DOJ employee alleges problematic DOJ scrutiny of cannabis suppliers

DOJ employee alleges problematic DOJ scrutiny of cannabis suppliers

On Wednesday, July 1, a Department of Justice whistleblower will testify to prove that Attorney General Bill Barr unfairly targeted cannabis suppliers simply because he was against the legal industry.

John Elias is the man who intends on exposing Barr for ordering antitrust probes of 10 cannabis mergers. The career department employee revealed his testimony on Tuesday, June 23. He stated that 29 percent of the Antitrust Division’s merger probes were focused on the cannabis industry.

“Rejecting the analysis of career staff, Attorney General Barr ordered the Antitrust Division to issue Second Request subpoenas. The rationale for doing so centered not on an antitrust analysis, but because he did not like the nature of their underlying business,” Elias said in regards to the division’s merger inquest.

Numerous people were said to have known about Barr’s pot prohibitionist inclinations. However, the majority of mergers had been plonked into an area that has been labeled by department staff as “unlikely to raise significant competitive concerns.”

Tweet from U.S. President triggered Antitrust Division’s merger probes  

In his testimony, Elias mentioned President Donald Trump’s tweet from last year, which acted as a catalyst for the August 2019 antitrust probe initiated by the Justice Department. Trump’s tweet – which highlighted his frustration about a deal between the state of California and automakers conforming with strict emissions rules – led to the Antitrust Division’s political leadership prompting an investigation the next day. 

Head of the Antitrust Division and Assistant Attorney General Makan Delrahim “acknowledged that the investigations were motivated by the fact that the cannabis industry is unpopular ‘on the fifth floor,’ a reference to Attorney General Barr’s offices in the DOJ headquarters building,” wrote Elias, adding that Barr’s disapproval of the industry cannot be considered a premise for conducting an antitrust investigation.

Last September, Delrahim announced that staff were not inclined to speed up the process of launching an investigation; enforcement staff requested sufficient time to carry out their analysis and even asked for a delay in the investigation going public. However, the investigation pushed forward as per the orders of Delrahim.

DOJ memo defends cannabis merger scrutiny requested by Barr

Regardless of Elias’ account, the U.S. Department of Justice’s misconduct office recently released an internal document that dismissed Barr of any wrongdoing. Based on a memo from the Office of Professional Conduct, the DOJ’s antitrust division has been considered “reasonable” for seeking out “additional information from the industry through its Second Request process.”

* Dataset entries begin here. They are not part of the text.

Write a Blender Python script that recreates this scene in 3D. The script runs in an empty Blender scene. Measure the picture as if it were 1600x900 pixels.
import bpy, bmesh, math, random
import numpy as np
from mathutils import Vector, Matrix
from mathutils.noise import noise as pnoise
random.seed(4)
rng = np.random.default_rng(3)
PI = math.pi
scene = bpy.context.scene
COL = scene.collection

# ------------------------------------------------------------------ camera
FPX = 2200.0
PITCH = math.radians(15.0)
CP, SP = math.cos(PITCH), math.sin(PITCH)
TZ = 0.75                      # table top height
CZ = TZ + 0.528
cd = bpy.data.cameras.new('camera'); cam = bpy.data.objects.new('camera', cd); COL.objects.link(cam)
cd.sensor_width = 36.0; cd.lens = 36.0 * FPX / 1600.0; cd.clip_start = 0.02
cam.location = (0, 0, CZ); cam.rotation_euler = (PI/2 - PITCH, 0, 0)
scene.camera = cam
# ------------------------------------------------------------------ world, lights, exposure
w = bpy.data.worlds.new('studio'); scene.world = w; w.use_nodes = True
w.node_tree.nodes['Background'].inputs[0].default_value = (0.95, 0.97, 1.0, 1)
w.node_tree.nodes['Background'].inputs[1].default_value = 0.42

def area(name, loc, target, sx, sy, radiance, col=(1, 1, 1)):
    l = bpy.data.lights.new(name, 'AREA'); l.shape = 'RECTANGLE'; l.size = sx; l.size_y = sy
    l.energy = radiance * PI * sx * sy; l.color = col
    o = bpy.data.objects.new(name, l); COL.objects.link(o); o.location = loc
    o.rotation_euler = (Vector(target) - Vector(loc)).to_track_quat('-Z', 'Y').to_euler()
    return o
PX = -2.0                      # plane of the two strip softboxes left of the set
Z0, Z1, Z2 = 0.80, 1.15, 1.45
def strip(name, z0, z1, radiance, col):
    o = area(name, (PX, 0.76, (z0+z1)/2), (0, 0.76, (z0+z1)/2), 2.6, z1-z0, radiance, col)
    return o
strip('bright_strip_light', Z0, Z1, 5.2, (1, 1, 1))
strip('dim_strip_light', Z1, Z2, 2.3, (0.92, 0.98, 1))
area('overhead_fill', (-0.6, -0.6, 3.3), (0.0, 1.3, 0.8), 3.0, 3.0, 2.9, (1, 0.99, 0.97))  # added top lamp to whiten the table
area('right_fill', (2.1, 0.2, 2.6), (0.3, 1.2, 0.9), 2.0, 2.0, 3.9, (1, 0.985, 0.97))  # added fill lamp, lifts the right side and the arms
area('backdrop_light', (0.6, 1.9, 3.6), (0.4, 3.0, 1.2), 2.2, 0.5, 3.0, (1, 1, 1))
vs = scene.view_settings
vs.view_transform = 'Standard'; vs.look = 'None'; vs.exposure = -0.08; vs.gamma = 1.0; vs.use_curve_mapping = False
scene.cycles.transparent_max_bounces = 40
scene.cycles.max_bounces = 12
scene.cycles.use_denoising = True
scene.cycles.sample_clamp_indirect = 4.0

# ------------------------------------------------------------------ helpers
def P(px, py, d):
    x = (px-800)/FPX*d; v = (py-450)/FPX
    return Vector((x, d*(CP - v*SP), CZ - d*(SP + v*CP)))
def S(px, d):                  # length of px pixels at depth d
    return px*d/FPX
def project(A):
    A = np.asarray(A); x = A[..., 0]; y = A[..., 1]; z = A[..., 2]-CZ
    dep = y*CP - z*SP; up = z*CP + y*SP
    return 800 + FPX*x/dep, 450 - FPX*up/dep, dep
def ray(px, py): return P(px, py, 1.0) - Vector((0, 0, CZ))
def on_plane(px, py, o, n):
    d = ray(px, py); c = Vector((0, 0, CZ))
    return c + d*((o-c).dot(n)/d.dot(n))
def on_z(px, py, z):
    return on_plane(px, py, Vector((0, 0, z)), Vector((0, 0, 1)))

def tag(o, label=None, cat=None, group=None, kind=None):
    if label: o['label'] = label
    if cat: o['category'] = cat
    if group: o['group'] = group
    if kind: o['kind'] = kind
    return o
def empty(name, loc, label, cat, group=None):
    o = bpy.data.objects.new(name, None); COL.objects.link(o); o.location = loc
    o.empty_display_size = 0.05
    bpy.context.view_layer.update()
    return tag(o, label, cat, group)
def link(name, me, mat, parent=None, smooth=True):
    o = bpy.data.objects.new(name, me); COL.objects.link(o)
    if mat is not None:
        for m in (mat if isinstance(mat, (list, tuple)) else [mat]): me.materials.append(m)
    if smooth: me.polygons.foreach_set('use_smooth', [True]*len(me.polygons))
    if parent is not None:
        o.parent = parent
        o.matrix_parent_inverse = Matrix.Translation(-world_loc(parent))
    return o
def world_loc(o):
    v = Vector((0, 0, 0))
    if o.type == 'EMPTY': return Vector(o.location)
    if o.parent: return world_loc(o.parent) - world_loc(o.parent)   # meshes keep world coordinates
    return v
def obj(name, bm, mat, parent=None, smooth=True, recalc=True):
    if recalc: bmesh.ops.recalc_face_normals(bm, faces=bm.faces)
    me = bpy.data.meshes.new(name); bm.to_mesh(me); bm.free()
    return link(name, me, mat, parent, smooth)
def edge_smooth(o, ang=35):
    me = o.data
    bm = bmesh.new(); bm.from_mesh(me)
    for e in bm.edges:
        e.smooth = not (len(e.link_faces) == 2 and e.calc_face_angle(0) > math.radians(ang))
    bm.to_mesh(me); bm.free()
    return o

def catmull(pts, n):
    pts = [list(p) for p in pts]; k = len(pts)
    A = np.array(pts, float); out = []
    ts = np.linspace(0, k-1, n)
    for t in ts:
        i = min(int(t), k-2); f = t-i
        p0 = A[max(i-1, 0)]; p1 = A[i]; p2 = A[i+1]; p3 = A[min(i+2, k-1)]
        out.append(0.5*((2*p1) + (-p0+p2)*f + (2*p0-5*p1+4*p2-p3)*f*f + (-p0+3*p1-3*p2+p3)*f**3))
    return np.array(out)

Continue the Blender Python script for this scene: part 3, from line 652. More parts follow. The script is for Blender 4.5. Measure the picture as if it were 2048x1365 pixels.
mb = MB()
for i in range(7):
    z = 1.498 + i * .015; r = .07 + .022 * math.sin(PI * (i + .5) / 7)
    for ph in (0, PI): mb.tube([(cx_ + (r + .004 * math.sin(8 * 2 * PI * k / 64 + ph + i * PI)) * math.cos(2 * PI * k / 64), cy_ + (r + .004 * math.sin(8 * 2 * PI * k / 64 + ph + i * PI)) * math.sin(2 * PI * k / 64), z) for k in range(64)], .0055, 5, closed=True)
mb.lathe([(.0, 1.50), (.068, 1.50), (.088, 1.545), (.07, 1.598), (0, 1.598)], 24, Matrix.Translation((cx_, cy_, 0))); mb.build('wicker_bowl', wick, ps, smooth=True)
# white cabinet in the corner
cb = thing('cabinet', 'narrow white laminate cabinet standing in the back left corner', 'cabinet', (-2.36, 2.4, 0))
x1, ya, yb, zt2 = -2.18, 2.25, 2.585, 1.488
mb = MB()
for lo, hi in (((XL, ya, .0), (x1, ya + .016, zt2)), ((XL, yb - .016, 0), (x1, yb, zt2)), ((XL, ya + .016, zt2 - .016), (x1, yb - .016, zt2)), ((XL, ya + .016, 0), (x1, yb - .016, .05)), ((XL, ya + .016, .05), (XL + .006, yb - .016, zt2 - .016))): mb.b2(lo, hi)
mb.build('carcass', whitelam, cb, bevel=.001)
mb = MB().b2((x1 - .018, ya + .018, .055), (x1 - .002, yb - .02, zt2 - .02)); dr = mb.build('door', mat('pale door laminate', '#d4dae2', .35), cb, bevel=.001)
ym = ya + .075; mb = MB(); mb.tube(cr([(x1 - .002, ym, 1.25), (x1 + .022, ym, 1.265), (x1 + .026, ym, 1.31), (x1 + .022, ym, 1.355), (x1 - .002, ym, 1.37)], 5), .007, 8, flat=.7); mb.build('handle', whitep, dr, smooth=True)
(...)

The DOJ’s Office of Professional Responsibility Director and Chief Counsel Jeffrey Ragsdale spoke out against Elias’ claims regarding the agency’s cannabis investigations by the Antitrust Division (ATR). In a a June 11 memo, Ragsdale said that the cannabis industry “provided a unique challenge to federal and state regulators alike.” He also argues that, even if the claims were valid, they wouldn’t violate any guidelines, regulations, rules, laws or policies. 

“These mergers provided unique challenges for ATR because ATR lacked experience with the cannabis industry, that industry was rapidly expanding and consolidating, many cannabis companies are unsophisticated, and ATR was limited in its ability to collect information from the merging companies and third parties because cannabis is illegal under federal law. In contrast to the allegation that the mergers provided no competitive concerns, ATR stated that these challenges made it impossible for ATR to reach that conclusion within the statutory thirty-day period in which it can issue Second Requests,” Ragsdale concluded in his memo.